The Dirac Equation describes the wave function of electrons relativistically, and it led to his prediction of the existence of positrons (the antiparticle of the electron) and by extension the concept of anti-matter. He is the founder of quantum electrodynamics (and the coiner of this name), the part of quantum theory that deals with the interaction of photons with electrons and positrons. Satisfyingly for Dirac’s love of precision and mathematical beauty, the theory (described by Richard Feynman as “the jewel of physics”) makes extremely accurate predictions of certain atomic quantities.

No account of Dirac’s work — and his work was his life — is complete without mentioning that in it he joined Einstein’s special theory of relativity to quantum mechanics, predicted the existence of magnetic monopoles, founded operator theory, and devised the notation (known as “bra-ket” notation) that became standard in the field. In addition he anticipated, in sketch form, certain ideas in cosmology, and even today’s dominant theory of the fundamental structure of matter, string theory. One of his enduring services to science was his brilliant book The Principles of Quantum Mechanics, whose clarity, logic, lucidity, and innovations of formalism made it an essential text. His remark that his life had been a failure could therefore not be further from the truth.

Farmelo explains all the science relevant to understanding Dirac, and does it well; equally good is his careful and copious account of a personal life that was dogged by a sense of tragedy – his hatred for his father, his lifelong grief over his elder brother’s suicide, and his complicated relationship with a demanding mother, lay at the centre of it. But Dirac bloomed in the all-male atmosphere of Cambridge, which Farmelo describes as perfect for someone with his degree of autism: he was fed, looked after, closeted, allowed to spend six days a week doing nothing but mathematics undisturbed, on the seventh taking solitary walks in the surrounding fenlands.

But then Dirac married someone whom Farmelo wittily describes as his anti-particle, an ebullient and warmhearted Hungarian divorcée, Manci, who had two children. This was perhaps the most astonishing thing Dirac ever did outside physics, but evidently it was a wise decision — and not lightly taken, as Farmelo’s quotations from several years’ worth of Dirac’s dry and unemotional letters shows. When Manci wrote, “Do you have any feelings for me?” Dirac replied, “Yes, some.” The letters briefly ceased to be reticent after the honeymoon, during which Dirac seems to have fallen in love with his wife: sex unleashed passion for a while. He was very lucky to have married a divorcée; the idea of his marrying a virgin does not bear thinking about.

Despite being a Cambridge don in the years before 1939, and despite having much sympathy with communism and a great friend in the Russian physicist Peter Kapitsa whom he frequently visited in the Soviet Union, Dirac was not one of the Cambridge spies. Although he contributed to the war work of developing an atom bomb, he did so on the margins of the work, refusing to become more deeply engaged. He was in most ways apolitical, a disengaged theoretician, whose single political act was to join the campaign to persuade Stalin to let Kapitsa leave the Soviet Union.

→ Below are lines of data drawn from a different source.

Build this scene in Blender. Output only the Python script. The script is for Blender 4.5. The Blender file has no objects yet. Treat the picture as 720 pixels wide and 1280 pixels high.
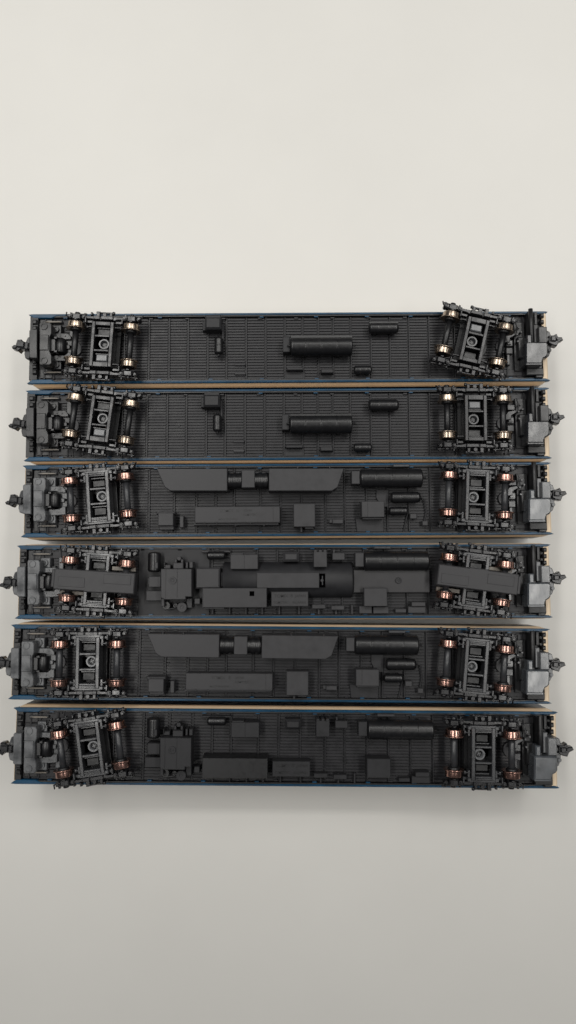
import bpy, math
from mathutils import Vector, Matrix

SC = bpy.context.scene
COL = SC.collection
MM = 0.001
rad = math.radians

# ------------------------------------------------------------------ camera
TILT = rad(5.15)
F_PX = 940.0                 # focal length in photo pixels (720 x 1280)
CAM = Vector((0.0, -18.1, 219.0))     # millimetres
RIM = 18.0                   # height of the upturned coach rims above the table
cd = bpy.data.cameras.new('camera')
cam = bpy.data.objects.new('camera', cd)
COL.objects.link(cam)
cam.location = CAM * MM
cam.rotation_euler = (TILT, 0, 0)
cd.sensor_fit = 'VERTICAL'
cd.sensor_height = 36.0
cd.lens = 36.0 * F_PX / 1280.0
cd.clip_start = 0.01
cd.clip_end = 50.0
SC.camera = cam

# ------------------------------------------------------------------ light
w = bpy.data.worlds.new('World'); SC.world = w; w.use_nodes = True
bg = w.node_tree.nodes['Background']
bg.inputs[0].default_value = (0.93, 0.96, 1.0, 1)
bg.inputs[1].default_value = 0.06
SC.view_settings.view_transform = 'Standard'
SC.view_settings.look = 'None'
SC.view_settings.exposure = 0.0
SC.view_settings.gamma = 1.0

def area_lamp(x, y, z, sx, sy, power, col=(1.0, 0.965, 0.91)):
    d = bpy.data.lights.new('tube_and_added_strip', 'AREA')
    d.shape = 'RECTANGLE'; d.size = sx; d.size_y = sy
    d.energy = power; d.color = col
    o = bpy.data.objects.new('tube_and_added_strip', d); COL.objects.link(o)
    o.location = (x, y, z)
    o.rotation_euler = (0, 0, 0)
    return o
# a row of ceiling tubes running away from the viewer, strongest above the table's far half
for lx, p in ((-0.47, 0.46), (-0.14, 0.60), (0.19, 0.58), (0.56, 0.38)):
    t = area_lamp(lx, 0.105, 0.43, 0.045, 0.50, p, (1.0, 0.982, 0.945))
    t.data.spread = rad(130)
area_lamp(0.0, 0.20, 0.43, 0.80, 0.05, 0.52, (1.0, 0.985, 0.95)).data.spread = rad(130)  # added wide strip across the tubes, for a lengthwise highlight on the tanks

# ------------------------------------------------------------------ materials
def mat(name, col, rough=0.5, metal=0.0, spec=0.5, noise=0.0, nscale=900, bump=0.0, bscale=6000, rvar=0.0):
    m = bpy.data.materials.new(name); m.use_nodes = True
    nt = m.node_tree; b = nt.nodes['Principled BSDF']
    b.inputs['Base Color'].default_value = (*col, 1)
    b.inputs['Roughness'].default_value = rough
    b.inputs['Metallic'].default_value = metal
    b.inputs['Specular IOR Level'].default_value = spec
    tc = nt.nodes.new('ShaderNodeTexCoord')
    if noise or rvar:
        n = nt.nodes.new('ShaderNodeTexNoise'); n.inputs['Scale'].default_value = nscale
        n.inputs['Detail'].default_value = 5; n.inputs['Roughness'].default_value = 0.6
        nt.links.new(tc.outputs['Object'], n.inputs['Vector'])
        if noise:
            r = nt.nodes.new('ShaderNodeMapRange')
            r.inputs['From Min'].default_value = 0.3; r.inputs['From Max'].default_value = 0.7
            r.inputs['To Min'].default_value = 1 - noise; r.inputs['To Max'].default_value = 1 + noise
            nt.links.new(n.outputs['Fac'], r.inputs['Value'])
            mx = nt.nodes.new('ShaderNodeVectorMath'); mx.operation = 'SCALE'
            mx.inputs[0].default_value = col
            nt.links.new(r.outputs[0], mx.inputs['Scale'])
            nt.links.new(mx.outputs[0], b.inputs['Base Color'])
        if rvar:
            r = nt.nodes.new('ShaderNodeMapRange')
            r.inputs['From Min'].default_value = 0.3; r.inputs['From Max'].default_value = 0.7
            r.inputs['To Min'].default_value = rough - rvar; r.inputs['To Max'].default_value = rough + rvar
            nt.links.new(n.outputs['Fac'], r.inputs['Value'])
            nt.links.new(r.outputs[0], b.inputs['Roughness'])
    if bump:
        n2 = nt.nodes.new('ShaderNodeTexNoise'); n2.inputs['Scale'].default_value = bscale
        n2.inputs['Detail'].default_value = 3
        nt.links.new(tc.outputs['Object'], n2.inputs['Vector'])
        bp = nt.nodes.new('ShaderNodeBump'); bp.inputs['Strength'].default_value = bump
        bp.inputs['Distance'].default_value = 0.00005
        nt.links.new(n2.outputs['Fac'], bp.inputs['Height'])
        nt.links.new(bp.outputs[0], b.inputs['Normal'])
    return m
M_DECK = mat('moulded_black_plastic', (0.0185, 0.0182, 0.0205), 0.42, spec=0.32, noise=0.25, nscale=350, bump=0.25, rvar=0.08)
M_BLACK = mat('black_plastic_and_shade', (0.006, 0.006, 0.007), 0.42, noise=0.2, rvar=0.08)  # real black parts, also painted shade under bogies and around coupler mounts
M_BOX = mat('charcoal_plastic', (0.038, 0.0375, 0.040), 0.46, spec=0.3, noise=0.14, nscale=400, bump=0.2, rvar=0.06)
M_MID = mat('soft_charcoal_plastic', (0.030, 0.029, 0.031), 0.45, spec=0.35, noise=0.18, nscale=400, bump=0.2, rvar=0.06)
M_BOXD = mat('dark_charcoal_plastic', (0.020, 0.020, 0.022), 0.5, spec=0.3, noise=0.2, nscale=400, bump=0.2, rvar=0.06)
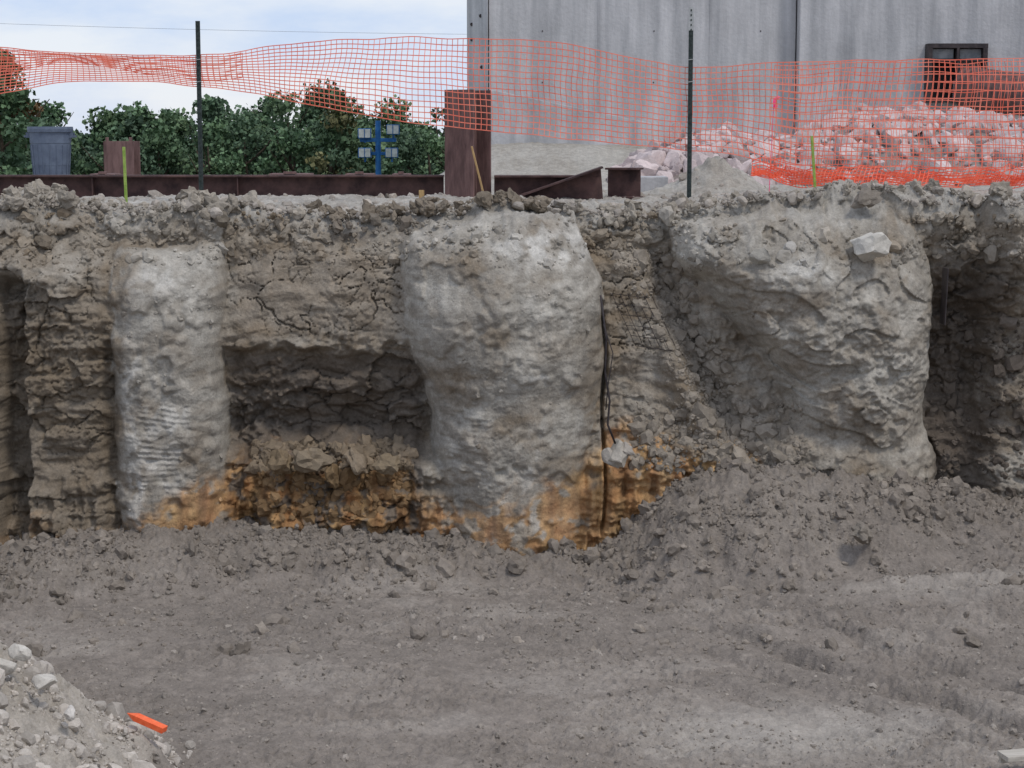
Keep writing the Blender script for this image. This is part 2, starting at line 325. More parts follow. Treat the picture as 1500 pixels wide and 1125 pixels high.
def floor_z(x,y):
    hb=I(x,[-9,-5.4,-4.5,-3,-1,0,.8,1.05,1.35,1.7,2.2,2.7,4,4.7,5.4,9],[.22,.26,.38,.38,.26,.20,.12,.20,.48,.76,.92,.90,.72,.50,.24,.1])
    wb=I(x,[-9,-4,-2,.5,1.5,3,5.4],[1.5,1.2,.9,.7,1.6,1.6,1.0])
    yc=I(x,[-9,-5.4,-4.2,-3,0,1,3,5],[-1.9,-1.75,-1.45,-.95,-.95,-.8,-.95,-.7])
    wv=.30*perlin(x*1.1,y*1.1,71)+.14*perlin(x*3,y*3,72)
    t=(yc-y+wv)/wb
    p=1-S(-.05,1,t)
    z=hb*p
    z=z+.085*np.clip(x-1.2,0,7)*S(-5.5,-1.2,y)
    rough=S(.02,.40,p)
    z=z+rough*(.08*perlin(x*2.6,y*2.6,73)+.10*(.35-np.abs(perlin(x*5,y*5,74)))+.065*(.35-np.abs(perlin(x*11,y*11,75)))+.03*perlin(x*26,y*26,76))
    z=z+.04*perlin(x*.5,y*.8,77)+.035*perlin(x*1.8,y*2.4,78)
    pt=.65+1.05*S(-.3,.35,perlin(x*.7,y*1.1,178))
    z=z+pt*(.028*perlin(x*5,y*6,79)+.030*(.3-np.abs(perlin(x*9,y*10,80)))+.018*perlin(x*19,y*20,180)+.011*perlin(x*40,y*40,81))
    dx,dy=.592,-.806
    s=(x-2.35)*dx+(y+4.15)*dy;q=-(x-2.35)*dy+(y+4.15)*dx+.10*perlin(s*.9,3.3,1)
    along=S(-1.6,0,s)*(.6+.6*S(-.3,.3,perlin(s*1.4,q*2,205)))
    for off,dep in((0,.11),(-.55,.06),(.8,.07),(-1.2,.045)):
        z=z-along*dep*np.exp(-((q-off)/.09)**2)*(1+.15*np.sin(s*2*math.pi/.16))+along*dep*.6*np.exp(-((q-off-.18)/.10)**2)
    q2=y+1.9+.12*(x-3.5)+.1*perlin(x*.8,1,1)
    for o_ in(.5,1.0,1.5,2.1): z=z+S(.8,2.6,x)*(-.04*np.exp(-((q2+o_)/.09)**2)+.04*np.exp(-((q2+o_-.18)/.09)**2))
    e=-2.42-x+.09*perlin(x*4,y*4,84)+.08*(y+7.5)
    m=np.clip(e,0,3)*.76*S(-6.3,-7.4,y+.1*perlin(x*2,y*2,85))
    z=z+m+S(0,.2,m)*(.07*perlin(x*3.5,y*3.5,86)+.06*np.abs(perlin(x*9,y*9,87))+.02*perlin(x*30,y*30,88))
    return z,p,m

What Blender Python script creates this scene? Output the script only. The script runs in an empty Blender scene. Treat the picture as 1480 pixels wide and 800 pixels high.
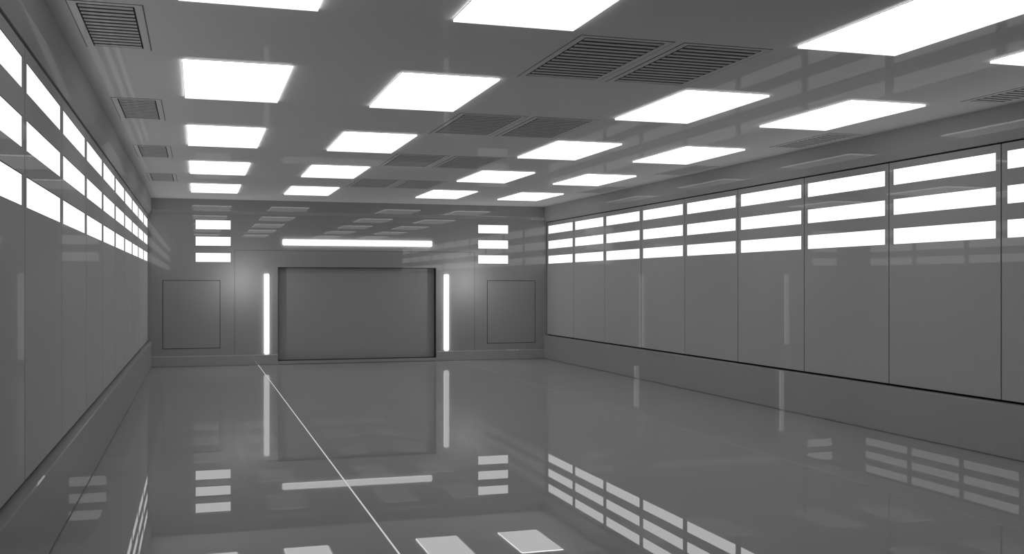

At one point Dirac and Einstein had offices in the same corridor of the Institute for Advanced Studies at Princeton, but they scarcely interacted. Yet when news of Einstein’s death reached Dirac years later, Farmelo tells us, he wept; the only time his wife ever saw him cry.

The long years of unproductivity and marginalization that Dirac experienced when his creative period was over — its prime years occurred between the mid-1920s and the early 1930s, when he was in his 20s — might have made Dirac feel a failure at last, not least because he never succeeded in solving his great puzzle concerning the interaction of electrons and photons; but if he could read Farmelo’s absorbing and accessible account of his life he would see that it had magic in it, and triumph: the magic of revelations about the deep nature of reality, and the triumph of having moved human understanding several steps further toward the light.